M&E PORTFOLIO TENDER

M&E PORTFOLIO TENDER

PAS were appointed to undertake the tender of a property portfolio in excess of 1.5 million sq. ft. of commercial offices. For this appointment we adopted a different approach as the client was quite vocal that the current contract was not operating well.

Based on this discussion we conducted a number of workshops with the Client’s property management team. During these workshops we noted the concerns and developed an understanding of the expectations of the management team and the portfolio tenants. This lead PAS to incorporate a bespoke maintenance scope for assets that were frequently failing ensuring they received more intrusive maintenance on a frequent basis.

Following completion of this first stage, we produced a portfolio specific contract addendum document to accompany the Managing Agent’s standard specification.

Our observations during our review of the existing contract was that the salaries of the engineering team were well below industry standards. In addition, there was minimal interaction between the management team and engineering teams. We often inherit contracts where salaries are low but client expectations are high and firmly believe that we must benchmark salaries to ensure they are adequate to both attract and retain the correct calibre of engineers. In consideration of this, PAS set the salaries for the engineering team and implemented six monthly team meetings between the engineering and property management teams to discuss the portfolio and improvements that could be made. In addition to providing a forum to discuss the challenges the engineering team were facing.

We undertook a strategic review when compiling the tender document, opting to utilise the incumbent subcontractors across the portfolio to provide a better service at a more competitive cost. Our view was as the portfolio grows the contract could benefit from dedicated subcontractor resources.

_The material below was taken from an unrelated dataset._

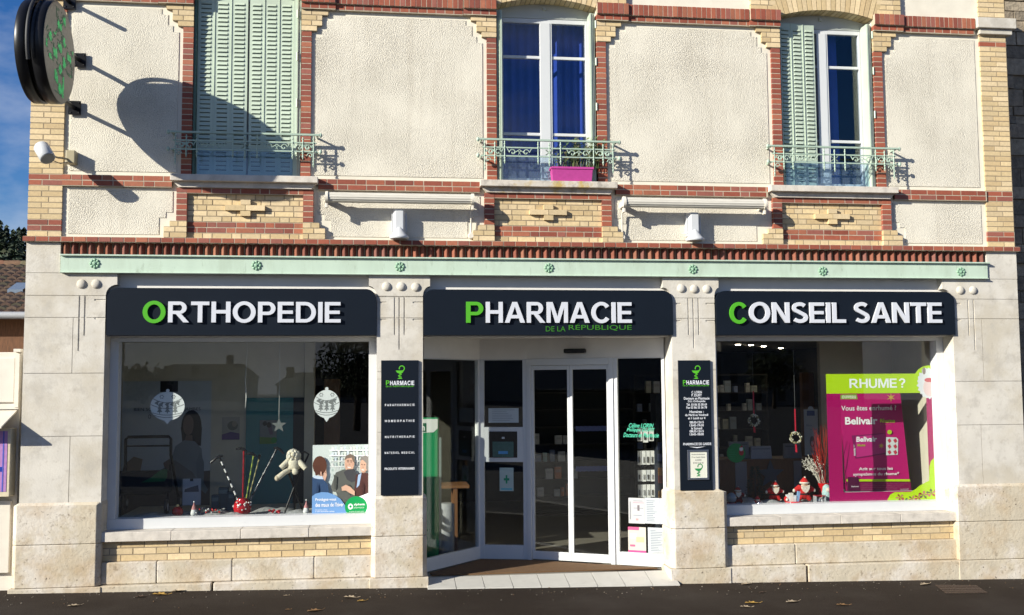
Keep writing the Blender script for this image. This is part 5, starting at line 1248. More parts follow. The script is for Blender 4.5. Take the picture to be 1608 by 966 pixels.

We reviewed the tender returns with a focus on the ITT financials, project mark up and hourly charge rates. This was due to the age of some of the buildings and plant equipment/assets. With regards to the chargeable out of hours rate, savings were secured, coupled with a reduction on project work percentage mark up. The final contract was negotiated with a £1000 semi comprehensive limit per individual occurrence and life cycle expired assets not being excluded from the comprehensive allowance if found in good working order at time of contract commencement.

 We also introduced an annual contract review with the client and contractor in attendance, to ensure that the contract was operating as intended for both parties.